"Tell Flex to drop a bomb on this s***," Kendrick Lamar knowingly warns at the beginning of his verse. Calling Kendrick's verse atomic isn't even accurate, this isn't Nagasaki or Hiroshima for hip-hop. This is Tsar-Bomba, unparalleled levels of destruction that no one else would dare repeat for fear of reprisal. However, only focusing on Kendrick's carpet-bombing of everyone else in hip-hop would do to a tremendous disservice to "Control" as a phenomenal rap song. The bridge where Kendrick revives the stereo-panning of "m.A.A.d. city" is an onslaught of assonance and alliteration, that may be the brightest point of the entire fireball. On either side of King Kendrick Lamar are unassailable verses from Big Sean and Jay Electronica. Big Sean tends to be one of those guys you either love or hate (forget fence-sitting) and if at the very least you don't love Sean's intensely autobiographical verse of "talkin' to the reaper to reverse death, so I can kick it with my grandad," then you have no heart for hip-hop. Jay Electronica breathlessly maneuvers through an inextricable sea of religious iconography for his verse; "tangling with Satan over history" and inscribing Jay Elec on the Book of Life. In any other scenario the rabid dogs of hip-hop would be foaming at the mouth over a new Jay Elec verse, but it's missing the firebreathing and namechecking that made Kendrick's verse so "controversial" in the first place. One mad city wasn't enough, so Kendrick's reach becomes bi-coastal and scoops up the Big Apple for lunch. Why stop there though? Kendrick continues over the blistering No I.D. beat to bring everyone else down and in the process raise the bar for rap:
"And that goes for Jermaine Cole, Big K.R.I.T., Wale,Pusha-T, Meek Millz, A$AP Rocky, Drake,Big Sean, Jay Electron', Tyler, Mac Miller.I got love for you all, but I'm tryna murder you n****s.Tryna make sure your core fans never heard of you n****s.They don't wanna hear not one more noun or verb from you n****s.What is competition I'm tryna raise the bar?"

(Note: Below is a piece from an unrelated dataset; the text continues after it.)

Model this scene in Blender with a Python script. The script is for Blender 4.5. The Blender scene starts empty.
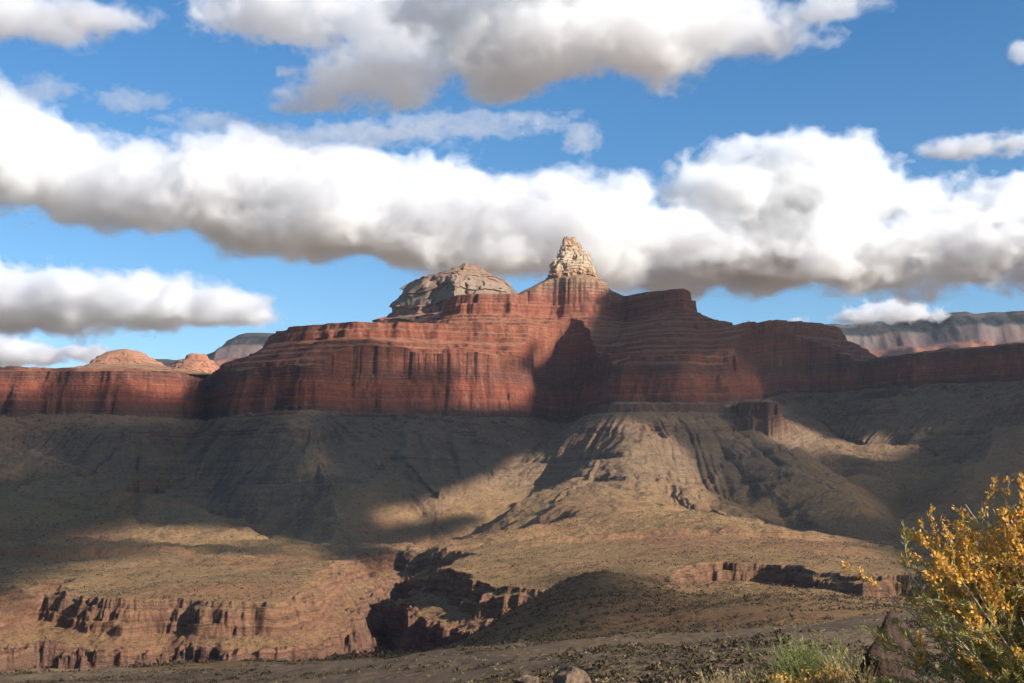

Some (see Joe Budden) chose to stand at the gates to the keep the rap interlopers out. Others sat in silence , K.R.I.T. indulged his inner Maximus, and Lupe Fiasco crafted theoretical attacks. Pusha took the invitation in stride, not bowing to regional pettiness or half-baked retorts, simply tweeting: "I hear you loud and clear my n****." Rest assured, retaliation tracks will arise. But before they do rappers would be wise to heed the words of Omar Little: "if you come at the King, you best not miss."
Big Sean's Hall of Fame is out August 27 via G.O.O.D. Music.